● **Work required**: Print nothing but the lines from the start of the listing below through the line that contains "bg.inputs[1].default_value = 0.05". Do not include the pictures.

● **Source material**:

═══

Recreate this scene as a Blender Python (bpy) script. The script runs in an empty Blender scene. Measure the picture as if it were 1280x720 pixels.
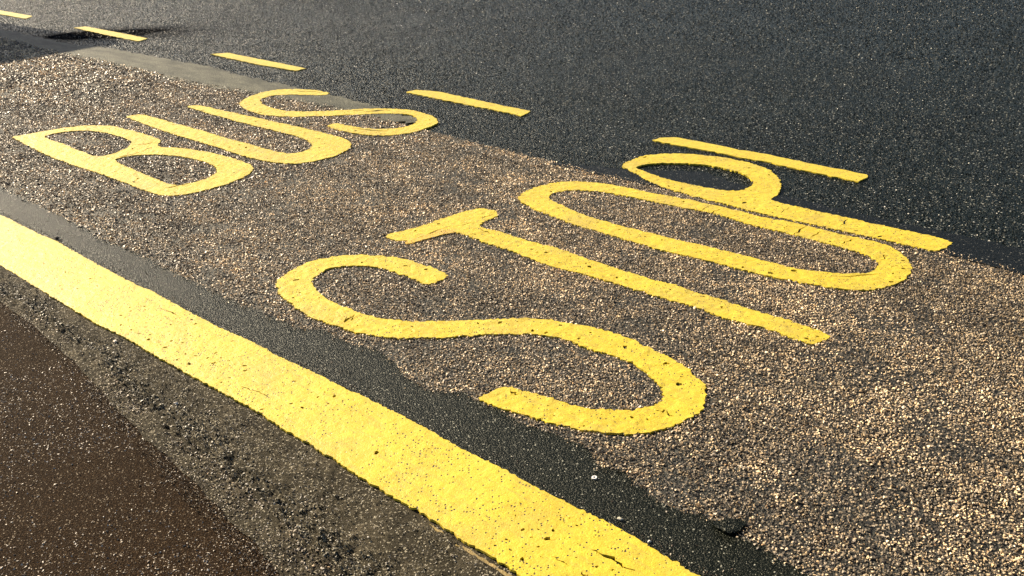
import bpy, bmesh, math, random
import numpy as np
from mathutils import Matrix, Vector
from mathutils.geometry import delaunay_2d_cdt

random.seed(7)
RNG = np.random.default_rng(7)
SC = bpy.context.scene

# ------------------------------------------------------------------ camera
cam_data = bpy.data.cameras.new("camera")
cam_data.sensor_width = 36.0
cam_data.lens = 35.80
cam_data.clip_start = 0.05
cam_data.clip_end = 2000.0
cam = bpy.data.objects.new("camera", cam_data)
SC.collection.objects.link(cam)
SC.camera = cam
_R = Vector((0.99913931, -0.01643027, -0.03808778))
_U = Vector((0.04148051, 0.39575516, 0.91741878))
_F = Vector((0.0, 0.91820907, -0.39609607))
cam.matrix_world = Matrix(((_R.x, _U.x, -_F.x, 0.0), (_R.y, _U.y, -_F.y, 0.0),
                           (_R.z, _U.z, -_F.z, 1.6), (0, 0, 0, 1)))

# ------------------------------------------------------------------ light
SUN_EL = math.radians(30.0)
SUN_AZ = math.radians(-49.0)          # measured from +Y, clockwise positive
world = bpy.data.worlds.new("World")
SC.world = world
world.use_nodes = True
wn = world.node_tree
bg = wn.nodes["Background"]
sky = wn.nodes.new("ShaderNodeTexSky")
sky.sky_type = 'NISHITA'
sky.sun_disc = False
sky.sun_elevation = SUN_EL
sky.sun_rotation = SUN_AZ
sky.air_density = 0.8
sky.dust_density = 1.8
wn.links.new(sky.outputs[0], bg.inputs[0])
bg.inputs[1].default_value = 0.05

sun_data = bpy.data.lights.new("sun", 'SUN')
sun_data.energy = 5.0
sun_data.angle = math.radians(0.5)
sun_data.color = (1.0, 0.84, 0.62)
sun = bpy.data.objects.new("sun", sun_data)
SC.collection.objects.link(sun)
to_sun = Vector((math.sin(SUN_AZ) * math.cos(SUN_EL), math.cos(SUN_AZ) * math.cos(SUN_EL), math.sin(SUN_EL)))
sun.rotation_euler = to_sun.to_track_quat('Z', 'Y').to_euler()
sun.location = to_sun * 60

SC.view_settings.view_transform = 'Standard'
SC.view_settings.look = 'None'
SC.view_settings.exposure = 1.32
SC.view_settings.gamma = 1.0
SC.view_settings.use_curve_mapping = False

# ------------------------------------------------------------------ traced plan, in metres on the ground
OUTLINE = {"kerb_r": [[-2.5562, 4.8886], [-2.3856, 4.7249], [-2.2327, 4.5715], [-2.1011, 4.4595], [-1.9554, 4.2998], [-1.8183, 4.159], [-1.6718, 4.0065], [-1.5343, 3.8633], [-1.4549, 3.7975], [-1.3154, 3.6499], [-1.2281, 3.5592], [-1.0968, 3.426], [-0.9209, 3.2704], [-0.8238, 3.168], [-0.6511, 3.0069], [-0.5292, 2.8879], [-0.4434, 2.8087], [-0.3208, 2.6867], [-0.216, 2.5736], [-0.1579, 2.5129], [-0.05, 2.41], [0.0526, 2.2985], [0.1432, 2.2126], [0.2142, 2.1492], [0.2822, 2.0724], [0.3576, 1.984], [0.4052, 1.9281], [0.5089, 1.8063]], "kerb_l": [[-2.2393, 4.1777], [-2.0567, 3.9953], [-1.8703, 3.8001], [-1.7141, 3.6445], [-1.5893, 3.5155], [-1.3975, 3.3471], [-1.1991, 3.1477], [-1.0529, 3.0139], [-0.914, 2.8785], [-0.825, 2.8001], [-0.7376, 2.7012], [-0.6011, 2.5684], [-0.5045, 2.464], [-0.3481, 2.2975], [-0.2767, 2.2313], [-0.2102, 2.1646], [-0.1569, 2.1017], [-0.0821, 2.0306], [-0.0151, 1.9576], [0.0799, 1.8536]], "chip_lo": [[-2.7845, 5.3983], [-2.5917, 5.2043], [-2.4052, 5.0088], [-2.187, 4.7846], [-2.0426, 4.6399], [-1.9095, 4.4819], [-1.7388, 4.3277], [-1.5713, 4.1722], [-1.394, 3.9797], [-1.2467, 3.8281], [-1.1171, 3.6947], [-0.9871, 3.5755], [-0.8969, 3.5084], [-0.8033, 3.4083], [-0.694, 3.3707], [-0.5919, 3.2626], [-0.5005, 3.2099], [-0.4217, 3.1173], [-0.3645, 2.9856], [-0.2847, 2.892], [-0.2192, 2.8706], [-0.1678, 2.8715], [-0.1155, 2.8003], [-0.0331, 2.734], [0.0048, 2.6642], [0.0939, 2.6066], [0.1868, 2.52], [0.2137, 2.4839], [0.2248, 2.4092], [0.289, 2.3846], [0.3136, 2.317], [0.3592, 2.2581], [0.4031, 2.2015], [0.468, 2.159], [0.5052, 2.1395], [0.5345, 2.1241], [0.5366, 2.0781], [0.5647, 2.0444], [0.5939, 2.0268], [0.6668, 1.9176], [0.7247, 1.8043]], "chip_hi": [[-4.1293, 9.6944], [-3.4371, 9.0777], [-3.0971, 8.722], [-2.6778, 8.3067], [-2.3893, 8.004], [-1.9926, 7.6968], [-1.5237, 7.3143], [-1.0381, 6.8612], [-0.4556, 6.1901], [-0.0872, 5.7825], [0.2907, 5.382], [0.6424, 5.0396], [1.023, 4.6755], [1.3228, 4.3592], [1.5992, 4.1067], [1.7881, 3.931], [1.8551, 3.8149], [1.9244, 3.7378], [2.0017, 3.6456]], "pale_hi": [[-5.4431, 11.3639], [-4.8635, 10.8085], [-4.1219, 10.0731], [-3.9183, 10.0254], [-3.3395, 9.4761], [-2.8581, 9.0257], [-2.5313, 8.7409], [-2.0181, 8.1423], [-1.6431, 7.7706], [-1.2542, 7.368], [-0.9488, 7.0347], [-0.6964, 6.6882]], "seam_hi": [[0.8257, 5.4441], [1.0284, 5.1122], [1.2073, 4.8018], [1.4577, 4.5466], [1.6685, 4.3054], [1.9039, 4.0902], [2.1075, 3.8668]], "foot": [[-2.0562, 3.7646], [-1.8884, 3.5963], [-1.6637, 3.3408], [-1.4556, 3.0902], [-1.2579, 2.8274], [-1.0575, 2.5836], [-0.8852, 2.3792], [-0.7324, 2.1953], [-0.5789, 1.9894], [-0.4928, 1.8769]]}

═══

● **Response to this exercise**:
Recreate this scene as a Blender Python (bpy) script. The script runs in an empty Blender scene. Measure the picture as if it were 1280x720 pixels.
import bpy, bmesh, math, random
import numpy as np
from mathutils import Matrix, Vector
from mathutils.geometry import delaunay_2d_cdt

random.seed(7)
RNG = np.random.default_rng(7)
SC = bpy.context.scene

# ------------------------------------------------------------------ camera
cam_data = bpy.data.cameras.new("camera")
cam_data.sensor_width = 36.0
cam_data.lens = 35.80
cam_data.clip_start = 0.05
cam_data.clip_end = 2000.0
cam = bpy.data.objects.new("camera", cam_data)
SC.collection.objects.link(cam)
SC.camera = cam
_R = Vector((0.99913931, -0.01643027, -0.03808778))
_U = Vector((0.04148051, 0.39575516, 0.91741878))
_F = Vector((0.0, 0.91820907, -0.39609607))
cam.matrix_world = Matrix(((_R.x, _U.x, -_F.x, 0.0), (_R.y, _U.y, -_F.y, 0.0),
                           (_R.z, _U.z, -_F.z, 1.6), (0, 0, 0, 1)))

# ------------------------------------------------------------------ light
SUN_EL = math.radians(30.0)
SUN_AZ = math.radians(-49.0)          # measured from +Y, clockwise positive
world = bpy.data.worlds.new("World")
SC.world = world
world.use_nodes = True
wn = world.node_tree
bg = wn.nodes["Background"]
sky = wn.nodes.new("ShaderNodeTexSky")
sky.sky_type = 'NISHITA'
sky.sun_disc = False
sky.sun_elevation = SUN_EL
sky.sun_rotation = SUN_AZ
sky.air_density = 0.8
sky.dust_density = 1.8
wn.links.new(sky.outputs[0], bg.inputs[0])
bg.inputs[1].default_value = 0.05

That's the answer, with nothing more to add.